Всех, конечно, не накормишь. Чтобы ученые и деятели культуры не помирали друг за другом, наиболее видных из них решили окружить теплотой и заботой, разделив всех на пять категорий по степени значимости. Например, к самой высшей отнесли Виктора Васнецова, Федора Шаляпина, Константина Станиславского, Леонида Собинова, Александра Южина, Александра Глазунова. Кто и по какому рангу достоин великой чести, определяли близкие к Совнаркому люди, в частности, председателем музыкальной комиссии назначили Бориса Красина, так называемого «музыкального министра» и брата известного наркома, которому коллеги очень обрадовались: «Милый и обязательный человек, вовсе не коммунист и человек не очень далекий». Характеристика своеобразная — пусть недалекий, но главное — не коммунист!
Для счастливчиков устроили санатории в отобранных у буржуев усадьбах — в Петергофе, Детском Селе, Гаспре, Кисловодске. Для москвичей санатории организовали в Болшеве и Узком, бывшем поместье князей Трубецких. В Узком с тех пор бывали многие, в том числе скульпторы и художники Николай Андреев, Аполлинарий Васнецов, Игорь Грабарь и Александр Кравченко, режиссеры и актеры Станиславский, Ольга Книппер-Чехова, Александра Яблочкина, литераторы Викентий Вересаев, Всеволод Иванов, Осип Мандельштам, Самуил Маршак, Борис Пастернак, Борис Пильняк, Сергей Есенин, Корней Чуковский, композиторы и музыканты Александр Гольденвейзер, Александр Кастальский и многие другие. И, конечно, почти всё творческое население Дворца искусств во главе с Иваном Рукавишниковым.

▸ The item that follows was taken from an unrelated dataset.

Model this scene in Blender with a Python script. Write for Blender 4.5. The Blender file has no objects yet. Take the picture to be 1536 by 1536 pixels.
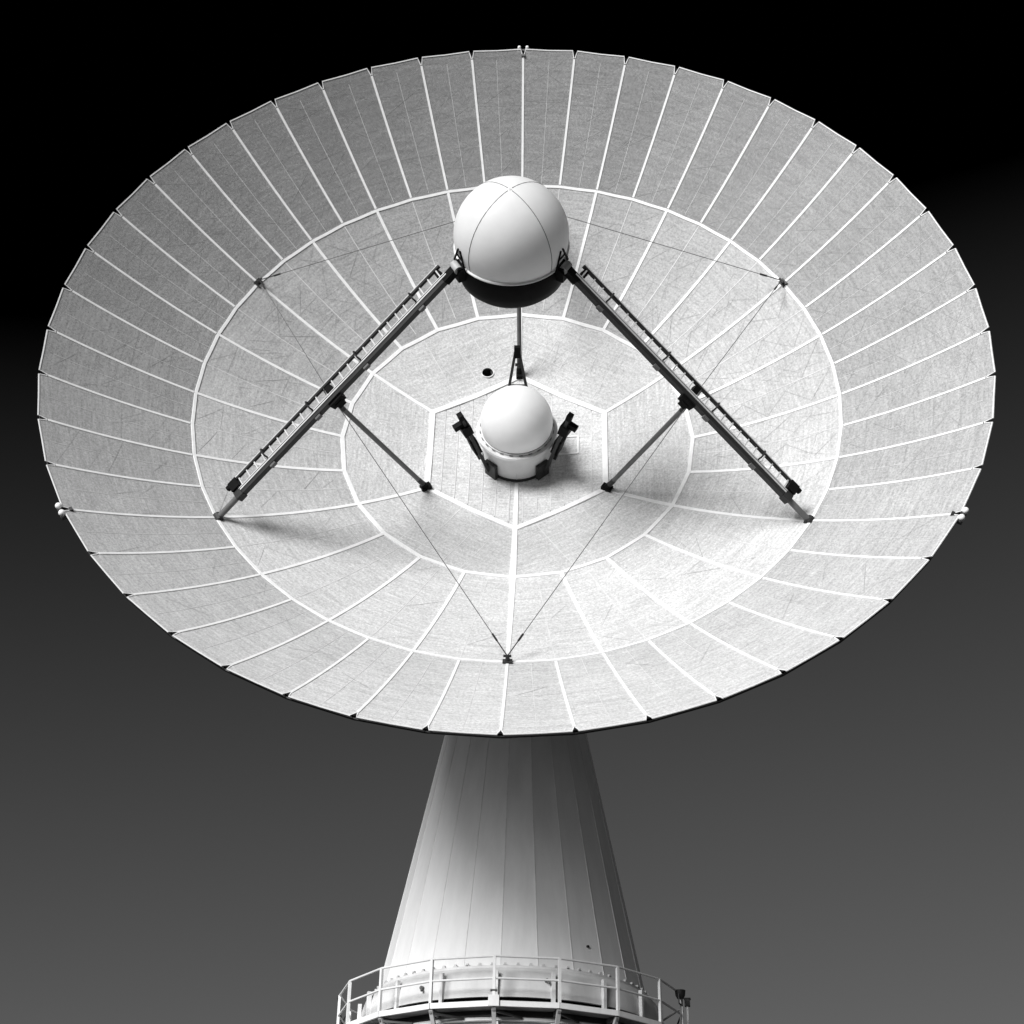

Примечательно, что уже тогда творческая и научная общественность научилась заигрывать с властями предержащими. В частности, в Узком поселили одну из сестер Якова Свердлова — безвременно усопшего соратника Ленина, первого председателя ВЦИКа, организатора красного террора и расстрела царской семьи — и это далеко не все его «заслуги» перед советским народом. То ли он оказался слаб здоровьем (в 33 года-то!), то ли действительно его побили рабочие в Харькове, но в марте 1919 года он, как говорится, «маненечко того». После его смерти остался сейф, при вскрытии которого в 1935 году обнаружили кучу золота и бриллиантов на сотни тысяч рублей, а главное — пустые бланки паспортов, хранившихся, надо полагать, «на всякий случай». Этого «случая» большевики ждали вплоть до начала 1920-х годов, будучи вовсе не уверенными в прочности своей власти. Так вот, сестра Свердлова жила в самых больших и удобных апартаментах усадьбы, ездила на машине марки «мерседес». В Узком она ни с кем не общалась, да никто и не искал с ней знакомства, при ее появлении в столовой все замолкали. Прозвали ее под стать поведению — «Свердлейшая».